China's top court on Tuesday released new guidelines for judges trying criminal cases that involve insider trading and leaks of secret economic data.
The judicial interpretation, issued by the Supreme People's Court, aims to better protect the securities and futures markets.
Chinese judges tried 22 similar cases in the last five years, although half of those occurred in 2011, according to the top court.
"The amount is not large, but the speed of growth in the last five years has been very fast," Sun Jungong, spokesman for the Supreme People's Court, said at a news conference in Beijing.
In the entire country, there were 11 cases involving insider trading or leaked information in 2011, more than 10 times as many as in 2007.
To highlight his point, Sun used a case involving Huang Guangyu, the former Chinese appliance tycoon jailed in 2010.
Huang, the major shareholder of Beijing Centergate Technologies, which is listed on the Shenzhen Stock Exchange, asked others to buy the company's stocks before statements of major transactions and corporate restructuring were issued.
He acquired more than 140 million shares valued at 1.8 billion yuan ($286 million) and profits of nearly 400 million yuan in three such insider deals, according to the court.
Beijing No 2 Intermediate People's Court gave Huang, formerly China's richest man, a 14-year sentence in prison in May 2010 for illegal business dealings, insider trading and corporate bribery.
In another case , Du Lanku, a former accountant for China Electronics Technology Group, was also given a six-year sentence for insider trading in Wuxi of East China's Jiangsu province in 2009.
"These examples are typical cases of insider trading that have seriously jeopardized the security of the capital market and the economic order," Sun added.
Pei Xianding, senior judge of the Supreme People's Court, echoed Sun, saying the publication of the interpretation was timely.
The interpretation gives a definition of people possessing insider information and describes under what circumstances people can be found guilty of illegally obtaining insider information.
"Every stockholder wants to know insider information to earn more money, but if they get such information in illegal ways or with malicious intent, they should face punishment," Pei said.
An analyst at China Post Securities, who did not want to be identified, said that the judicial interpretation has more specifically defined the abnormal conditions of insider trading, which makes it easier for regulators to collect evidence.
The analyst said the interpretation pointed out that red flags should be raised if the timing of transactions are consistent with insider information.

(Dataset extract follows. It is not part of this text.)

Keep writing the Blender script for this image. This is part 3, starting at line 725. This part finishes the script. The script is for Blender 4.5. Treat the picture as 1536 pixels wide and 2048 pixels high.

The time spent on investigations may be reduced dramatically, the analyst added.
However, an official with the China Securities Regulatory Commission, who also did not want to be identified, said it will still be difficult to investigate insider trading because the crime is covert and high-tech.
It usually takes at least 15 days to determine one funding source, and about seven sources can be used to solve the whole case, the official said.
Meanwhile, the top court also added that most suspects in the cases have professional knowledge, including security, futures and accounting. They mainly transfer the insider information using the Internet, which presents a great obstacle for legal workers gathering evidence.
The regulatory commission has been accelerating the disclosure of cases since its new chairman Guo Shuqing pledged to take a zero-tolerance attitude and crack down on illegal securities transactions.
The total number of investigated cases involving inside trading or leaks of secret economic data in the Chinese market has exceeded the sum of those in all mature markets in the world, according to the commission.